* _The task_: Within the material below, find each line bearing the word "script" and present it.

* _Dataset extract_:
# # #
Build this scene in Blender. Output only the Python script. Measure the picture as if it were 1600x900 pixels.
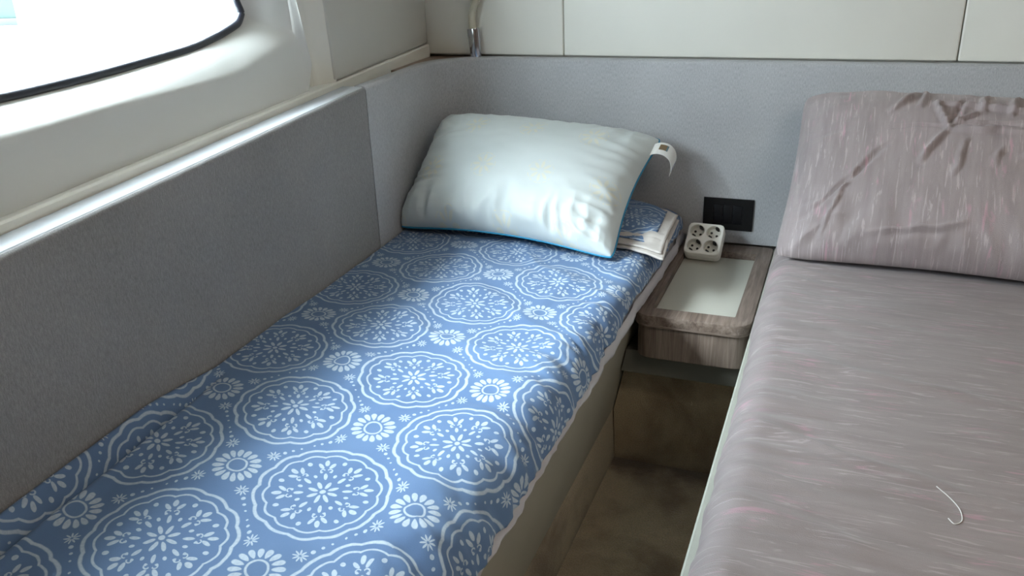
# # #
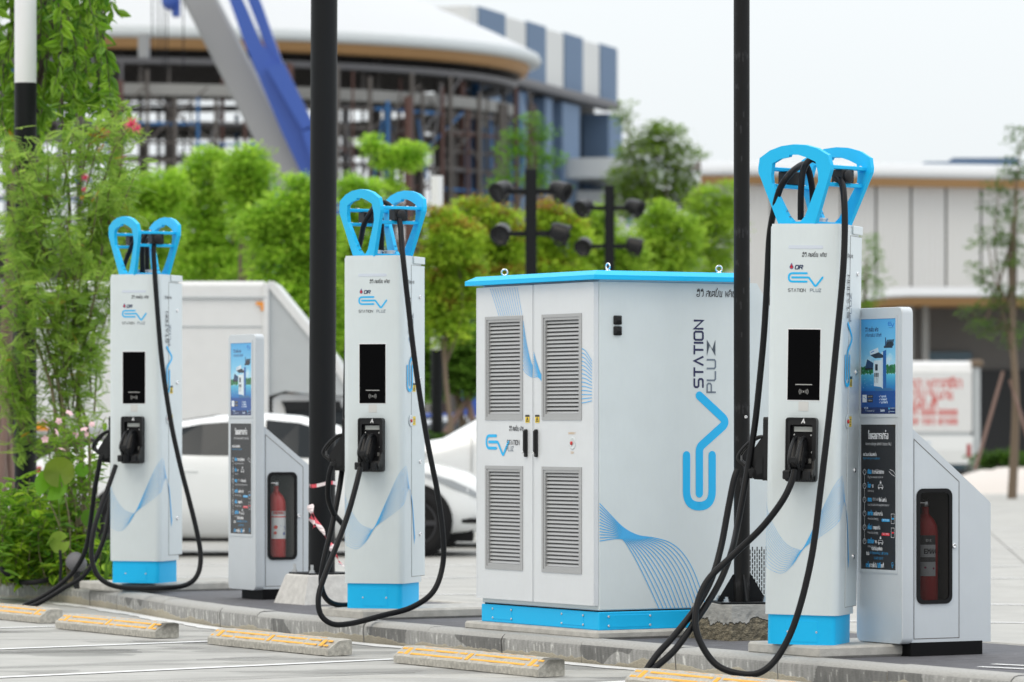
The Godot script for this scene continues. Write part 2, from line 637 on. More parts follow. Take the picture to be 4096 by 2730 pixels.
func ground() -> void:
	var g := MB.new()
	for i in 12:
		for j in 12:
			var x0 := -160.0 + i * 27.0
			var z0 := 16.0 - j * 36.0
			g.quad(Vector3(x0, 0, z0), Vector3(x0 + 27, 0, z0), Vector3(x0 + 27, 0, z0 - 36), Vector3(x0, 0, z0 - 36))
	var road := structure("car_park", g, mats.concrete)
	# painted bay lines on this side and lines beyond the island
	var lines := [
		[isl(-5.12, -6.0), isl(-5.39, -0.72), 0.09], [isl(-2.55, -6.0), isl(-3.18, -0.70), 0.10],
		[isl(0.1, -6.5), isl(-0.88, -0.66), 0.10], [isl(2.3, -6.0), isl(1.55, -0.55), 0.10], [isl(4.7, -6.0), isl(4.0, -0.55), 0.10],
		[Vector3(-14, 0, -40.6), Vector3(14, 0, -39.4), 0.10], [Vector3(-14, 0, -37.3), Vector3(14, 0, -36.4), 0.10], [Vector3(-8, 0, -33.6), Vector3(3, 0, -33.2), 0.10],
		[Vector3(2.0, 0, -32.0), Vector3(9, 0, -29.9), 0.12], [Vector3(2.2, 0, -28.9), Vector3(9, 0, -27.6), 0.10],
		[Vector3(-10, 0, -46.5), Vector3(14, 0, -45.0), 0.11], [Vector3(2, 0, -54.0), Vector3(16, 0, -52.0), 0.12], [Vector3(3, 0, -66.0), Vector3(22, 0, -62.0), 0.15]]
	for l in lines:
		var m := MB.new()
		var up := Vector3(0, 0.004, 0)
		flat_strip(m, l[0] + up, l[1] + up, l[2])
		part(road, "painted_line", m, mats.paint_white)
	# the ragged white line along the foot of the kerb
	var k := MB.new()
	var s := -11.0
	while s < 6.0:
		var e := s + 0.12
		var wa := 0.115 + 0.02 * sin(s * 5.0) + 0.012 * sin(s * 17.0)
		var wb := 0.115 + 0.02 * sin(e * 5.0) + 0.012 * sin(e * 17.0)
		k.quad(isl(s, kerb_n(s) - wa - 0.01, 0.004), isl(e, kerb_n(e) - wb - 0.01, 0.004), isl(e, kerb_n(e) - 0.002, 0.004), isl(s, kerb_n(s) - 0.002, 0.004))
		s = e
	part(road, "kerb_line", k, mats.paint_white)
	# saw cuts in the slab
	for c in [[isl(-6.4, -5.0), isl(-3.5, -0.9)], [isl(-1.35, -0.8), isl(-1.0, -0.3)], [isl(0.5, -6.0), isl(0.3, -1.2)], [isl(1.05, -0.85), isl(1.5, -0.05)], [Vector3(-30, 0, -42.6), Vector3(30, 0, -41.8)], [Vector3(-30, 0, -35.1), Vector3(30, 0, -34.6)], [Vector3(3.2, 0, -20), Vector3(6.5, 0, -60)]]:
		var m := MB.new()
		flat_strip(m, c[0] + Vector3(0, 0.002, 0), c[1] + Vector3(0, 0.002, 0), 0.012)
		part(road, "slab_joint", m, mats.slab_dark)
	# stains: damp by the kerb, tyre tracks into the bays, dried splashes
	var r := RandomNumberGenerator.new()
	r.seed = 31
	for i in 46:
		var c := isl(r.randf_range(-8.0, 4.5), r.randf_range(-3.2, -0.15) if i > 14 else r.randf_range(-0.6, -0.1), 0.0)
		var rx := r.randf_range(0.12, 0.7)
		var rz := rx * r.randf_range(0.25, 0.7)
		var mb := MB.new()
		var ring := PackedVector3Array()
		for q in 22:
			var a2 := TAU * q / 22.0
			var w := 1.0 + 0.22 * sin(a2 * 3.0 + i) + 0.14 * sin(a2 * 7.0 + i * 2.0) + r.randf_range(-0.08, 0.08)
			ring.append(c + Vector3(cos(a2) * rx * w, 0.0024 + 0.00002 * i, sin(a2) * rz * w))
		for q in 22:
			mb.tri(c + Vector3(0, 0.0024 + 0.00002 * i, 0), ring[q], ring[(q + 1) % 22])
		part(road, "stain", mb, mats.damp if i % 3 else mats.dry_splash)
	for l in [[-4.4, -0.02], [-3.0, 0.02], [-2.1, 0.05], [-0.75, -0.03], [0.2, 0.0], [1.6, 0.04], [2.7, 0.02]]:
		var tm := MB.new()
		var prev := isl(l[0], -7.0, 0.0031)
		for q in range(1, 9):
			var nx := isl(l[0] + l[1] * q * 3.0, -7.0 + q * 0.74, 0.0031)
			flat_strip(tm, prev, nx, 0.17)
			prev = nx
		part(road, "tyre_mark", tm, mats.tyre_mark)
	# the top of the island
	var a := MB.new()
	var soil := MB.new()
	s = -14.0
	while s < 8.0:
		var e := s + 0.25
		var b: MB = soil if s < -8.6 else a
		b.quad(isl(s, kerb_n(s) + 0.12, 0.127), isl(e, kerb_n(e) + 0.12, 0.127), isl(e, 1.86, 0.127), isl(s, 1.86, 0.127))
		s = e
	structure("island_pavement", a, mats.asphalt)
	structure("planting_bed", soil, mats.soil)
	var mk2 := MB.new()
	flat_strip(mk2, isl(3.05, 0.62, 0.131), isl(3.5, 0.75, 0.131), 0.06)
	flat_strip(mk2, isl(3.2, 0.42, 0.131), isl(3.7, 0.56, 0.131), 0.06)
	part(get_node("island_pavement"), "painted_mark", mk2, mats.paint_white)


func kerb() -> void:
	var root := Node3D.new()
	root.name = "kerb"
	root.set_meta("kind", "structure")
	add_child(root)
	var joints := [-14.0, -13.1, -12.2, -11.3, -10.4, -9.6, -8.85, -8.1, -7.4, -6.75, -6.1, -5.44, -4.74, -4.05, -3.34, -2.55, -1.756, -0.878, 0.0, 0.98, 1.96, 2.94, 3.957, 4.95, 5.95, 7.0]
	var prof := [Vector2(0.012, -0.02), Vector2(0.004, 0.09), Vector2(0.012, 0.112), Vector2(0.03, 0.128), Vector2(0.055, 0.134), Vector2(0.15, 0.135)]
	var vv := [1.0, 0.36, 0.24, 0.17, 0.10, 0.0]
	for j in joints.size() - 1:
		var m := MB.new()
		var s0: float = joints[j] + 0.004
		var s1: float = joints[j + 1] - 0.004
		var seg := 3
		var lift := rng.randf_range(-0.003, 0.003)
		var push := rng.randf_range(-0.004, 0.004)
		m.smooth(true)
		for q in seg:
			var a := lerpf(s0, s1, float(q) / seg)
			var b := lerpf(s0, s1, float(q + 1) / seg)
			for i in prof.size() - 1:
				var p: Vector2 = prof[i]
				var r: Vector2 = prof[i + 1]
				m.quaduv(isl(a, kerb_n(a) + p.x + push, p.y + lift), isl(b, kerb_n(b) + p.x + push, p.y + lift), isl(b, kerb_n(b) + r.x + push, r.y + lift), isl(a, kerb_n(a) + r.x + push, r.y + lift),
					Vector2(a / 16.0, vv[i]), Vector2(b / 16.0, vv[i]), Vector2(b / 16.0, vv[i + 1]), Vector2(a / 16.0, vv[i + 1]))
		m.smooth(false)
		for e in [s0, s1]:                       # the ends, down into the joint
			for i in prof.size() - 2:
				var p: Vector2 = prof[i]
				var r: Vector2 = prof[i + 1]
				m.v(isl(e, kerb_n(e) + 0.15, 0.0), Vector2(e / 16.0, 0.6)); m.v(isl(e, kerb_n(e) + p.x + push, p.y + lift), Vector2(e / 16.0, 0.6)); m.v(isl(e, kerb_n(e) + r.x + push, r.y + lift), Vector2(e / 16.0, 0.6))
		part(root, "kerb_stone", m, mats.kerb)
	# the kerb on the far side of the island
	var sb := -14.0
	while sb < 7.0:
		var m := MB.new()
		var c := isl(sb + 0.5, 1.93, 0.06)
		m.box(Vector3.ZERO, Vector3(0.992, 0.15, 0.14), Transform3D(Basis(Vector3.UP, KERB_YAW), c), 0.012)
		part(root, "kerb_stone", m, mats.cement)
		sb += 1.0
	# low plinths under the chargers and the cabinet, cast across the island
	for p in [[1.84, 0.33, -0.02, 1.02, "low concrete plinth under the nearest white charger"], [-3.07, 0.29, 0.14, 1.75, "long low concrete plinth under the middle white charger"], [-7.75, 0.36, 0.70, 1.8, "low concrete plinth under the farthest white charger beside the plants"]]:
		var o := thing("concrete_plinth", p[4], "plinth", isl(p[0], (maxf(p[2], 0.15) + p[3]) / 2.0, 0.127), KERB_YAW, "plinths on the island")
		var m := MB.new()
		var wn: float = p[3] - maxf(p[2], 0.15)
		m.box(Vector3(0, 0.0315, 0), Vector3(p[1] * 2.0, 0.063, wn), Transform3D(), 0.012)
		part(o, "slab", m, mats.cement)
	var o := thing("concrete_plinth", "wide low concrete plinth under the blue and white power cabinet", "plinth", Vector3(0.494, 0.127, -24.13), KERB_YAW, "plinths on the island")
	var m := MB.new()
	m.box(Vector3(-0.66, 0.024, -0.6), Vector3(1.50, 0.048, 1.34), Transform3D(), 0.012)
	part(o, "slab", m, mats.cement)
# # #
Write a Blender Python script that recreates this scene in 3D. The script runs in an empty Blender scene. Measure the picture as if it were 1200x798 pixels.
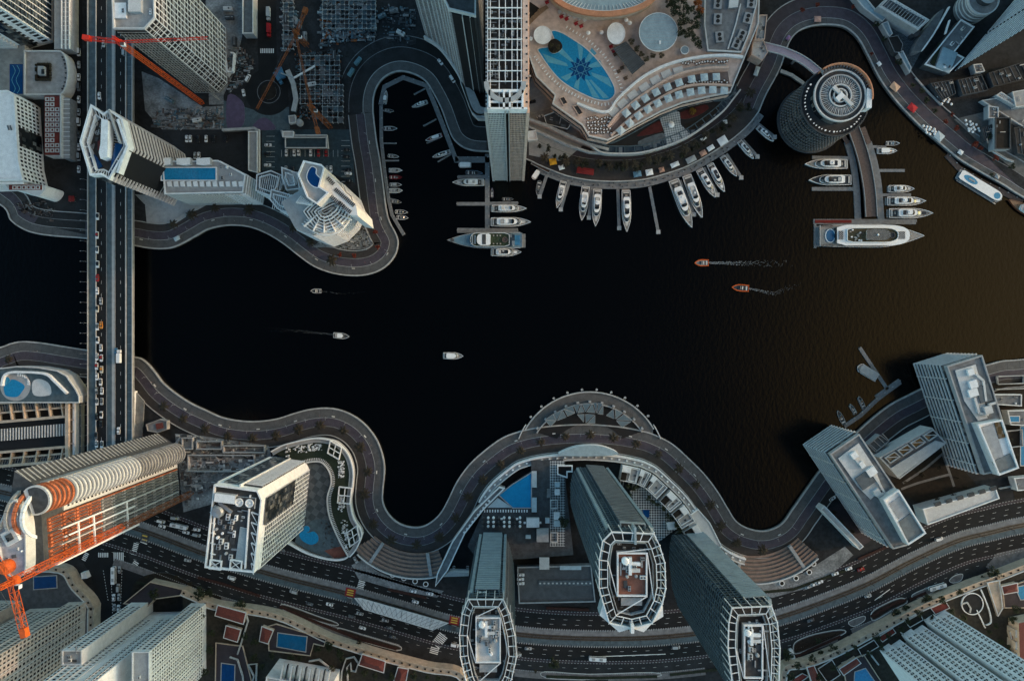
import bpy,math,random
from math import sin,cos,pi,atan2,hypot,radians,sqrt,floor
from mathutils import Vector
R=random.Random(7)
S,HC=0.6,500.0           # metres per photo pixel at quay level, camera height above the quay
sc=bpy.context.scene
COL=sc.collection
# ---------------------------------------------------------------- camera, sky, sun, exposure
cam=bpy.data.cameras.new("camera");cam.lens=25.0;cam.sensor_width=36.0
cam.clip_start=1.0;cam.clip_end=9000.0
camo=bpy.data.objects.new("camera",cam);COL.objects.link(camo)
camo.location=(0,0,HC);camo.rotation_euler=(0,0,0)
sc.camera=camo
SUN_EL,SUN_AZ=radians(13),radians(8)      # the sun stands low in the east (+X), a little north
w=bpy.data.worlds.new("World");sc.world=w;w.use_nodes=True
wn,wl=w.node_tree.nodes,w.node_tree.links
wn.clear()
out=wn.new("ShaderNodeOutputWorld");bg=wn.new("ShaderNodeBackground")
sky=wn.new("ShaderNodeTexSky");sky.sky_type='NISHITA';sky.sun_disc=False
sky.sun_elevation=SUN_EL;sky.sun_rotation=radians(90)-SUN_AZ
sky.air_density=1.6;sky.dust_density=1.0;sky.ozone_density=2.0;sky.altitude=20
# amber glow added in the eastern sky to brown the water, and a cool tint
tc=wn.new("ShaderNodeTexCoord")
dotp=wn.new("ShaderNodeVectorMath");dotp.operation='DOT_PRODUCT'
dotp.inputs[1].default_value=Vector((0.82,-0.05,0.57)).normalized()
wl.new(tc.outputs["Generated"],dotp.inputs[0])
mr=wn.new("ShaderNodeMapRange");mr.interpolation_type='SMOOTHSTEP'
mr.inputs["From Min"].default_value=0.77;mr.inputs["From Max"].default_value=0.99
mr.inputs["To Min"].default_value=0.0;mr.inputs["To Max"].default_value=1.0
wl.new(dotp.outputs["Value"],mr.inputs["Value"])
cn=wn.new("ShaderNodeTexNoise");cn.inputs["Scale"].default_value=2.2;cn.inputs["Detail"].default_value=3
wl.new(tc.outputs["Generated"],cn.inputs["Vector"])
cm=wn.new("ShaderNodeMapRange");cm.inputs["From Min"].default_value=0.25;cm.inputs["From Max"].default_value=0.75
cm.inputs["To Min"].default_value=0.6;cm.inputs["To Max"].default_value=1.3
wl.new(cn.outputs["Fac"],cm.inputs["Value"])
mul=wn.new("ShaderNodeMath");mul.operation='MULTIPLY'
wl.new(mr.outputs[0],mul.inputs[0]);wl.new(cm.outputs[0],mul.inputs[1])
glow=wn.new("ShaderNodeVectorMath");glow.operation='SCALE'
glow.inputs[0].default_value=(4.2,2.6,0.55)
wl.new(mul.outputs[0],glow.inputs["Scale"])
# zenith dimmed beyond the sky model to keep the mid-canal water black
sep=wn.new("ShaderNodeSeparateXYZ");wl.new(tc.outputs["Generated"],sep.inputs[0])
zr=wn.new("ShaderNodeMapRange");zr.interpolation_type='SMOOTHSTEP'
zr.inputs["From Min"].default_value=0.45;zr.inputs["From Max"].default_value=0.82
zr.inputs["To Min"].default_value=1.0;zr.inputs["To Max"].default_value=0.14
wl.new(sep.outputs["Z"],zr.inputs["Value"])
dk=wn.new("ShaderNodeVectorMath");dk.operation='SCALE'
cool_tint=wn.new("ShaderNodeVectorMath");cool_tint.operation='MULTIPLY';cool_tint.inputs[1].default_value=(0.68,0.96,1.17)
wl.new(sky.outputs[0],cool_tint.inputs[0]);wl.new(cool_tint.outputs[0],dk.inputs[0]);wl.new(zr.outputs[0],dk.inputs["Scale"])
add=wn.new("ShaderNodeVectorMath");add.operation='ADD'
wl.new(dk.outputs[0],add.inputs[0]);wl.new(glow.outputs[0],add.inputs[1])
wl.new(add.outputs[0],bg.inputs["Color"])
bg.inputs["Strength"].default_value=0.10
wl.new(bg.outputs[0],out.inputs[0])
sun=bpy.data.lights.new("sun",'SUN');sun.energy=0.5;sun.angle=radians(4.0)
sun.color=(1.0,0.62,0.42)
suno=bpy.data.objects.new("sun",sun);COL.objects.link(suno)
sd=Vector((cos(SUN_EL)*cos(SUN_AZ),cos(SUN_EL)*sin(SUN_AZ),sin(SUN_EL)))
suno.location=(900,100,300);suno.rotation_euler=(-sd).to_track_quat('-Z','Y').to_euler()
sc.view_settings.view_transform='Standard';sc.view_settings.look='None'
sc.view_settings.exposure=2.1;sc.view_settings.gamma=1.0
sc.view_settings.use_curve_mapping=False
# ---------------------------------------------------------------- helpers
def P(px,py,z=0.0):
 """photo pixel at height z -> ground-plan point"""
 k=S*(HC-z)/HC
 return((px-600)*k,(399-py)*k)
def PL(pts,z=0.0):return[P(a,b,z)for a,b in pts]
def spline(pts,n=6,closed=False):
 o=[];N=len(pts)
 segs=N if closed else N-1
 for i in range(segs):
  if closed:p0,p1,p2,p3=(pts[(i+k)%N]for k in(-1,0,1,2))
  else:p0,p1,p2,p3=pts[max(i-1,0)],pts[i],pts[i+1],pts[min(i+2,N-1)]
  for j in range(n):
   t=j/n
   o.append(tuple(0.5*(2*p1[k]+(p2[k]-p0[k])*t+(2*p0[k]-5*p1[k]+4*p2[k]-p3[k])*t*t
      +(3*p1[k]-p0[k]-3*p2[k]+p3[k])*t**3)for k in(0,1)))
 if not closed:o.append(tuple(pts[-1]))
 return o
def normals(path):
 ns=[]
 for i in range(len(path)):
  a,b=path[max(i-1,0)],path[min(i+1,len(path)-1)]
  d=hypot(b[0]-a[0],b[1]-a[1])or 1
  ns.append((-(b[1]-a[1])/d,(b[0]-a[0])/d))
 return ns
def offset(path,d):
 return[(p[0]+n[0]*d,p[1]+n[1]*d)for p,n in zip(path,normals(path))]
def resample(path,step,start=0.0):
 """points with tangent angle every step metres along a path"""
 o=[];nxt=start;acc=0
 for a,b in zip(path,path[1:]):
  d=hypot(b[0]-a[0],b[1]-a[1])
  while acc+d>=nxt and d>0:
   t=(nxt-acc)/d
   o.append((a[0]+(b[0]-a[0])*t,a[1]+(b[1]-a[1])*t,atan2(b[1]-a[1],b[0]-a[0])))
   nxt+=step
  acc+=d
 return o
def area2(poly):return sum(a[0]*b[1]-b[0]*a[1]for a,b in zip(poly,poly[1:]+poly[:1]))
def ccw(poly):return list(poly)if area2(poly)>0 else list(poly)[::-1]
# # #
* _Response_:
Build this scene in Blender. Output only the Python script. Measure the picture as if it were 1600x900 pixels.
The Godot script for this scene continues. Write part 2, from line 637 on. More parts follow. Take the picture to be 4096 by 2730 pixels.
Write a Blender Python script that recreates this scene in 3D. The script runs in an empty Blender scene. Measure the picture as if it were 1200x798 pixels.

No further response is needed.